§ STATED TASK
Copy out the lines of the records below, and only those lines, from the one with "The Godot script" through the one with "var c := up", exactly as they appear.
•••
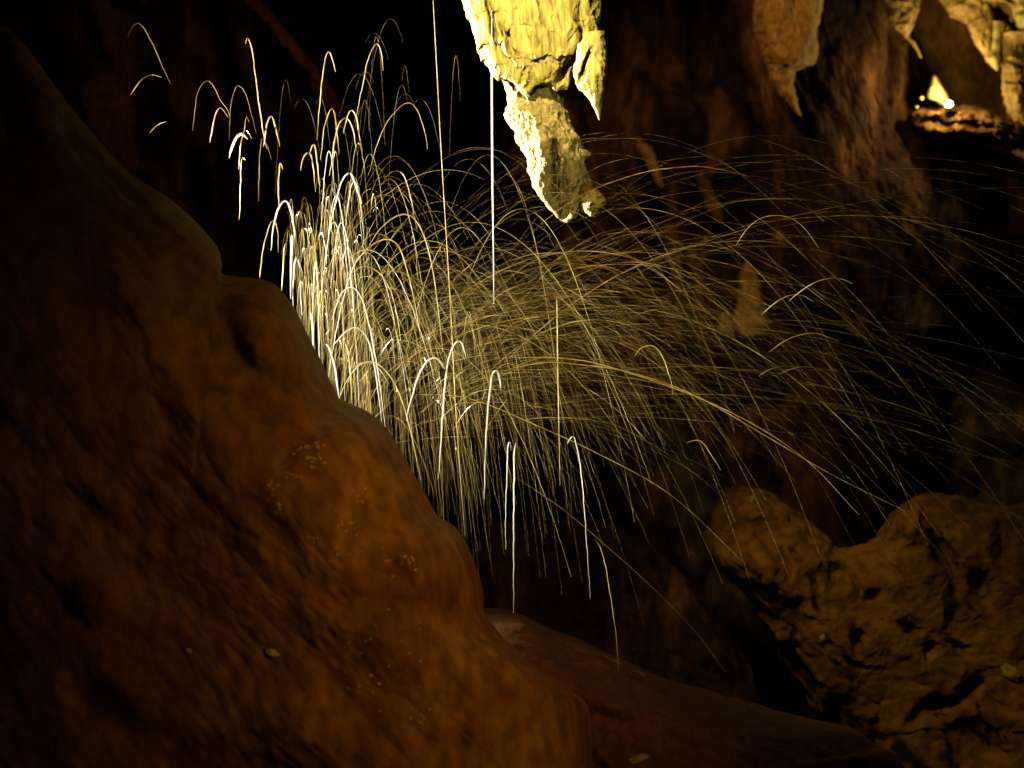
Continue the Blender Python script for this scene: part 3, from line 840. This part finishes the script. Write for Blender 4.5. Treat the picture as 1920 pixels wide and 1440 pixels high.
# steep threads falling as a curtain beside the mound
for i in range(200):
    x0 = random.gauss(640, 40)
    xa = random.triangular(640, 1130, 800)
    ya = random.uniform(480, 840) + .10 * (xa - 700)
    dx = (xa - x0) * random.uniform(.35, .8)
    H = random.uniform(150, 420)
    u0 = random.uniform(-.25, .55)
    u1 = u0 + random.uniform(.5, 1.5)
    if random.random() < .35:
        u1 += .4
    u1 = min(u1, math.sqrt(max(.3, (random.uniform(760, 1120) - ya) / H)))
    if u1 < u0 + .2:
        continue
    W, x, y = arc(xa, ya, dx * .5, H, u0, u1, random.uniform(5.65, 6.3), random.uniform(-.15, .15), wob=.5, n=44)
    r = (.12 + .5 * random.random() ** 4) * WS * taper(len(W), .2, .5, .15) * fade_y(y, 760, 1150)
    add(W, r, random.choice([0, 1, 1, 2, 2, 3]))
# thin tangle under the left cluster
for i in range(150):
    ya = random.uniform(330, 760)
    xa = max(535, 530 + (ya + 20 - 520) / 1.75) + random.gammavariate(1.6, 42)
    if xa < 530 or ya > 520 + max(0, (xa - 530)) * 1.75 - 20:
        continue
    W, x, y = arc(xa, ya, random.uniform(6, 26), random.uniform(120, 300), -random.uniform(.1, .8), random.uniform(.4, 1.2), random.uniform(5.65, 6.2), random.uniform(-.1, .1), wob=.6, n=36)
    add(W, (.2 + .6 * random.random() ** 4) * WS * taper(len(W), .2, .4, .2), random.choice([0, 1, 1, 2, 0]))
# very faint wide arcs far above
for i in range(46):
    x0 = random.gauss(700, 60)
    xa = random.uniform(800, 1750)
    ya = random.uniform(230, 470)
    W, x, y = arc(xa, ya, xa - x0, random.uniform(360, 560), -random.uniform(.3, .8), random.uniform(.1, .9), random.uniform(5.8, 6.5), random.uniform(-.3, .3), n=70)
    add(W, .42 * WS * taper(len(W), .4, .4, .15), random.choice([1, 3, 3]))
for i in range(16):
    xa = random.uniform(520, 860)
    ya = random.uniform(0, 240)
    W, x, y = arc(xa, ya, random.uniform(14, 60), random.uniform(160, 320), -random.uniform(.2, .9), random.uniform(.3, 1), random.uniform(5.8, 6.3), 0, wob=.4, n=50)
    add(W, .3 * WS * taper(len(W), .4, .4, .15), 3)

sp = link('water_spray', np.vstack(VV), np.vstack(FF), M['w_gold'], None, False)
for k in ('w_amber', 'w_olive', 'w_grey'):
    sp.data.materials.append(M[k])
sp.data.polygons.foreach_set('material_index', MI)
tag(sp, 'dense golden fan of very fine spray arching to the right over the dark cave', 'spray', None, 'stuff')

# ------------------------------------------------------------------ small stones, painted highlights and glint beads lying on the rocks
from mathutils.bvhtree import BVHTree


def tree_of(o):
    me = o.data
    return BVHTree.FromPolygons([o.location + v.co for v in me.vertices], [tuple(p.vertices) for p in me.polygons])


trees = {k: tree_of(o) for k, o in (('slope', slope), ('boulder', boulder), ('ledge', ledge))}


def hit(k, x, y):
    d = P(x, y, 1).normalized()
    r = trees[k].ray_cast(Vector((0, 0, 0)), d)
    return r[0], r[1]


def chip(k, x, y, rx, ry, ang, mat, label):
    p, nrm = hit(k, x, y)
    if p is None:
        return
    s = K * p.y
    n1, n2 = 22, 12
    a = np.linspace(0, 2 * math.pi, n1, endpoint=False)
    V = []
    for j in range(n2):
        t = -math.pi / 2 + math.pi * j / (n2 - 1)
        for q in a:
            V.append((math.cos(t) * math.cos(q), math.sin(t), math.cos(t) * math.sin(q)))
    V = np.array(V)
    V *= (1 + .35 * fbm(V * 1.6 + x, 4, 7))[:, None]
    V *= np.array([rx * s, min(rx, ry) * s * .9, ry * s])
    c, d = math.cos(math.radians(ang)), math.sin(math.radians(ang))
    V = np.stack([V[:, 0] * c + V[:, 2] * d, V[:, 1], -V[:, 0] * d + V[:, 2] * c], 1) + np.array(p + nrm * min(rx, ry) * s * .25)
    F = grid_faces(n2, n1).tolist()
    tag(link('stone_or_highlight', V, F, mat), label, 'stone')


chip('slope', 353, 1220, 6, 4, 30, M['pale'], 'tiny pinkish stone chip on the dark lower left slope')
chip('slope', 512, 1224, 13, 7, 35, M['pale'], 'small orange stone chip on the slope, right of the tiny pinkish one')
chip('ledge', 1195, 1424, 22, 8, -15, M['pale'], 'small golden stone chip lying on the reddish ledge at the bottom edge')
chip('ledge', 1150, 1240, 16, 4, 28, M['amber'], 'flat golden painted wet highlight near the crest of the reddish ledge, the upper left one')  # this solid and the next stand in for wet highlights on the ledge
chip('ledge', 1196, 1262, 14, 4, 24, M['amber'], 'flat golden painted wet highlight on the crest of the reddish ledge, the lower right one')
chip('boulder', 1411, 939, 7, 9, 0, M['pale'], 'bright yellow stone chip on the upper left point of the pitted boulder')
chip('boulder', 1542, 1197, 6, 8, 0, M['pale'], 'small yellow stone chip on the middle of the pitted boulder beside dark holes')
chip('boulder', 1895, 1262, 26, 12, 35, M['pale'], 'largest yellow stone chip at the right edge of the pitted boulder')
m, nt, bb = nodes('wet_bead_glint')
bb.inputs['Base Color'].default_value = (.85, .66, .28, 1)  # pale yellow base colour so the beads read as wet sparkles
bb.inputs['Roughness'].default_value = .12
bb.inputs['Specular IOR Level'].default_value = .9
BV, BF, bo = [], [], 0
spots = [(572, 838, 26, 9, 26), (592, 862, 10, 14, 16), (548, 890, 20, 6, 10), (508, 916, 10, 14, 10), (520, 950, 6, 14, 6), (672, 930, 14, 16, 9), (655, 985, 26, 16, 14), (590, 1012, 12, 8, 6),
         (740, 1050, 30, 12, 12), (735, 1085, 8, 6, 5), (690, 1280, 30, 24, 12), (660, 1210, 20, 20, 6), (770, 1340, 40, 30, 10), (640, 1040, 20, 12, 6), (735, 1200, 60, 60, 10)]
for (sx, sy, wx, wy, cnt) in spots:
    for _ in range(cnt):
        x, y = random.gauss(sx, wx * .6), random.gauss(sy, wy * .6)
        p, nrm = hit('slope', x, y)
        if p is None:
            continue
        r_ = random.uniform(.8, 2.4) * K * p.y
        a = np.linspace(0, 2 * math.pi, 10, endpoint=False)
        V = []
        for j in range(7):
            t = -math.pi / 2 + math.pi * j / 6
            for q in a:
                V.append((math.cos(t) * math.cos(q), math.sin(t), math.cos(t) * math.sin(q)))
        V = np.array(V) * r_ * np.array([random.uniform(.8, 1.8), .7, 1]) + np.array(p)
        BV.append(V)
        BF.append(grid_faces(7, 10) + bo)
        bo += len(V)
o = link('glint_beads', np.vstack(BV), np.vstack(BF), m, slope)
o['kind'] = 'stuff'
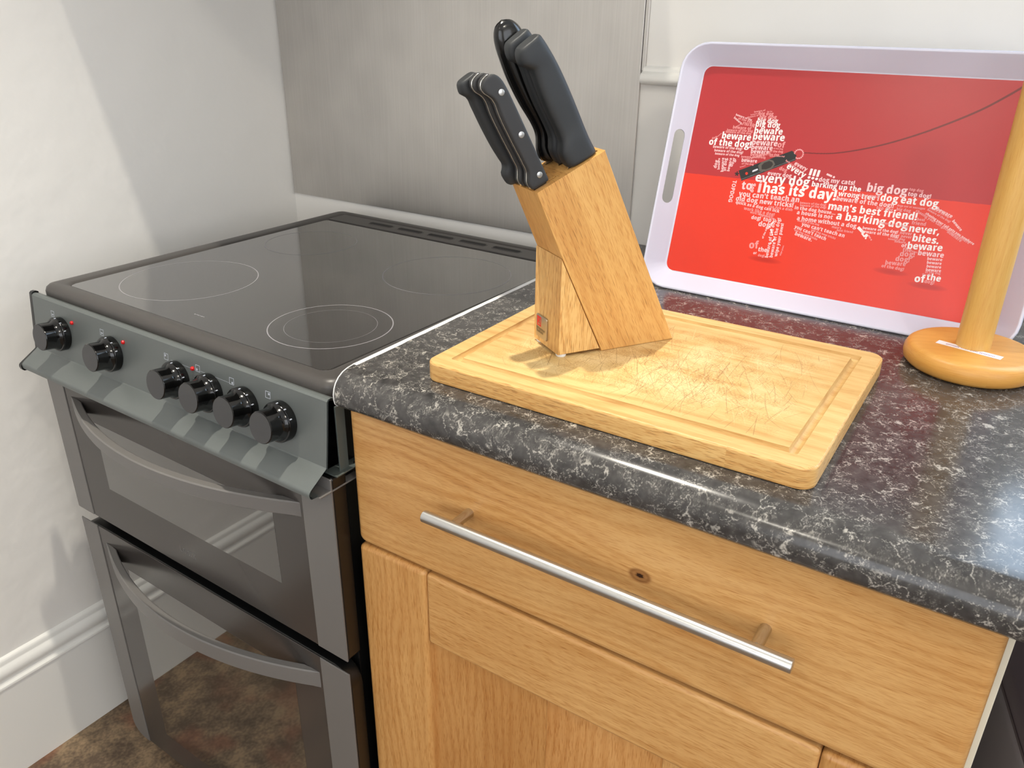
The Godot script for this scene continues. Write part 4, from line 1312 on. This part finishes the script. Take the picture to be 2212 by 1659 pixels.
func print_face(W: int, H: int) -> Image:
	var up := Color(0.69, 0.17, 0.19); var low := Color(0.86, 0.205, 0.125); var cord := Color(0.42, 0.10, 0.11)
	var im := Image.create(W, H, false, Image.FORMAT_RGB8)
	var leash := spline([Vector2(167.5, 188.0), Vector2(200.6, 190.6), Vector2(239.4, 200.6), Vector2(275.6, 214.6), Vector2(309.3, 231.2), Vector2(340.9, 249.6), Vector2(362.8, 265.9), Vector2(376, 277)], 10, false)
	for y in H:
		for x in W:
			var mm := Vector2((x + 0.5) / W * TW, (1.0 - (y + 0.5) / H) * TH) * 1000.0
			var c := up if mm.y > 149.2 + (mm.x - 31.0) * 0.0105 else low
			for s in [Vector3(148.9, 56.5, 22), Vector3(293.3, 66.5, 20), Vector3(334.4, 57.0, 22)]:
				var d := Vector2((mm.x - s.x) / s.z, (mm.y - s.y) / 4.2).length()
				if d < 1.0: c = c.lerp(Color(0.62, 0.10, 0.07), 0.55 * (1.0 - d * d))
			im.set_pixel(x, y, c)
	var edge := []
	for i in leash.size(): edge.append(leash[i] + Vector2(0, 0.5 + 1.1 * i / leash.size()))
	for i in leash.size(): edge.append(leash[leash.size() - 1 - i] - Vector2(0, 0.5 + 1.1 * (leash.size() - 1 - i) / leash.size()))
	fill(im, edge, cord)
	for k in 16:
		var a := TAU * k / 16
		var c := Vector2(161.8, 186.0) + Vector2(cos(a), sin(a)) * 5.2
		fill(im, [c + Vector2(-0.9, -0.7), c + Vector2(0.7, -0.9), c + Vector2(0.9, 0.7), c + Vector2(-0.7, 0.9)], Color(0.90, 0.66, 0.67))
	fill(im, [Vector2(93.5, 159.3), Vector2(153.0, 189.0), Vector2(155, 188), Vector2(156.6, 185.6), Vector2(159.6, 184.5), Vector2(159.0, 182.2), Vector2(159.7, 178.6), Vector2(99.8, 147.4)], Color(0.13, 0.14, 0.145))
	fill(im, [Vector2(98.6, 148.9), Vector2(158.8, 179.9), Vector2(159.0, 179.5), Vector2(98.8, 148.5)], Color(0.5, 0.52, 0.53))
	fill(im, [Vector2(116.2, 167.6), Vector2(119.5, 172.2), Vector2(128.3, 176.6), Vector2(133.5, 175.4), Vector2(136.6, 171.4), Vector2(133.8, 165.6), Vector2(126.2, 161.8), Vector2(119.5, 161.2)], Color(0.36, 0.34, 0.31))
	fill(im, [Vector2(120.6, 168.2), Vector2(122.8, 171.6), Vector2(128.6, 174.6), Vector2(132.2, 173.6), Vector2(134.2, 171.0), Vector2(132.2, 167.0), Vector2(126.8, 164.2), Vector2(121.6, 163.8)], Color(0.17, 0.15, 0.14))
	fill(im, [Vector2(110.6, 159.4), Vector2(111.0, 161.4), Vector2(116.2, 164.2), Vector2(117.3, 163.0), Vector2(116.5, 161.9), Vector2(111.6, 159.2)], Color(0.82, 0.82, 0.86))
	var dot := []
	for k in 12: dot.append(Vector2(104.2, 156.8) + Vector2(cos(TAU * k / 12), sin(TAU * k / 12)) * 1.75)
	fill(im, dot, low)
	return im

func towel_holder() -> void:
	var c := V(0.5190, 0.0, 0.2465)
	var t := thing("paper_towel_holder", "turned wooden paper towel holder with an upright rod, standing in front of the tray", "paper towel holder", Transform3D(Basis.from_euler(Vector3(0, 0.35, 0)), c))
	var b := MB.new()
	b.lathe([Vector2(0, 0), Vector2(0.052, 0), Vector2(0.0575, 0.0016), Vector2(0.0612, 0.0052), Vector2(0.0622, 0.0105), Vector2(0.0618, 0.0155), Vector2(0.0598, 0.0198), Vector2(0.0565, 0.0222), Vector2(0.052, 0.0230), Vector2(0.02, 0.0232), Vector2(0, 0.0232)], Vector3.ZERO, Vector3.UP, 64)
	obj("base", b, mat_from(M.rod, Color(1.0, 0.935, 0.85)), t)
	b = MB.new()
	b.lathe([Vector2(0, 0.0), Vector2(0.0157, 0.0), Vector2(0.016, 0.002), Vector2(0.016, 0.292), Vector2(0.013, 0.300), Vector2(0.006, 0.304), Vector2(0, 0.3045)], Vector3.ZERO, Vector3.RIGHT, 32)
	var r := obj("rod", b, M.rod, t)
	r.rotation.z = PI / 2; r.position.y = 0.0228
	# paper label on the base
	var lb := Node3D.new()
	lb.name = "paper_label"
	t.add_child(lb)
	var a := Vector3(0.4862, 0, 0.2590) - Vector3(c.x, 0, c.z); var e := Vector3(0.5455, 0, 0.2726) - Vector3(c.x, 0, c.z)
	var x := (e - a).normalized()
	var w := (e - a).length()
	var zz := x.cross(Vector3.UP)
	lb.transform = Transform3D(t.transform.basis.inverse(), Vector3.ZERO) * Transform3D(Basis(x, Vector3.UP, zz), a + Vector3(0, 0.02325, 0))
	b = MB.new(); b.box(Vector3(0, 0, -0.0105), Vector3(w, 0.0001, 0))
	obj("paper", b, mat(Color(0.93, 0.92, 0.93), 0.6), lb)
	b = MB.new()
	var rng := RandomNumberGenerator.new()
	rng.seed = 11
	var px := 0.009
	for word in [9, 5, 5, 10]:
		for k in word:
			var hgt := rng.randf_range(0.0015, 0.0028)
			b.box(Vector3(px, 0.0001, -0.0055), Vector3(px + 0.0007, 0.00016, -0.0055 + hgt))
			b.box(Vector3(px, 0.0001, -0.0055), Vector3(px + 0.0011, 0.00016, -0.0050))
			px += 0.00142
		px += 0.0016
	obj("faded_print", b, mat(Color(0.55, 0.36, 0.62), 0.6), lb)

func mat_from(m: StandardMaterial3D, c: Color) -> StandardMaterial3D:
	var o: StandardMaterial3D = m.duplicate()
	o.albedo_color = c
	return o

func bin() -> void:
	var t := thing("metal_bin", "dark brushed metal bin standing under the worktop, right of the oak cabinet", "bin", Transform3D(Basis.from_euler(Vector3(0, 0.262, 0)), Vector3(0.6265, 0, 0.3116)))
	var m := mat(Color(0.62, 0.585, 0.60), 0.4, 0.3)
	var b := MB.new(); b.rbox(Vector3(0.003, 0.004, -0.08), Vector3(0.30, WY - 0.322, 0.19), 0.004, 0.012)
	obj("body", b, m, t)
	b = MB.new(); b.rbox(Vector3(0.0, WY - 0.3215, -0.084), Vector3(0.303, WY - 0.302, 0.195), 0.005, 0.012)
	obj("lid", b, mat(Color(0.36, 0.31, 0.325), 0.4), t)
•••
§ EXERCISE RESPONSE
The Godot script for this scene continues. Write part 4, from line 1312 on. This part finishes the script. Take the picture to be 2212 by 1659 pixels.
func print_face(W: int, H: int) -> Image:
	var up := Color(0.69, 0.17, 0.19); var low := Color(0.86, 0.205, 0.125); var cord := Color(0.42, 0.10, 0.11)
	var im := Image.create(W, H, false, Image.FORMAT_RGB8)
	var leash := spline([Vector2(167.5, 188.0), Vector2(200.6, 190.6), Vector2(239.4, 200.6), Vector2(275.6, 214.6), Vector2(309.3, 231.2), Vector2(340.9, 249.6), Vector2(362.8, 265.9), Vector2(376, 277)], 10, false)
	for y in H:
		for x in W:
			var mm := Vector2((x + 0.5) / W * TW, (1.0 - (y + 0.5) / H) * TH) * 1000.0
			var c := up if mm.y > 149.2 + (mm.x - 31.0) * 0.0105 else low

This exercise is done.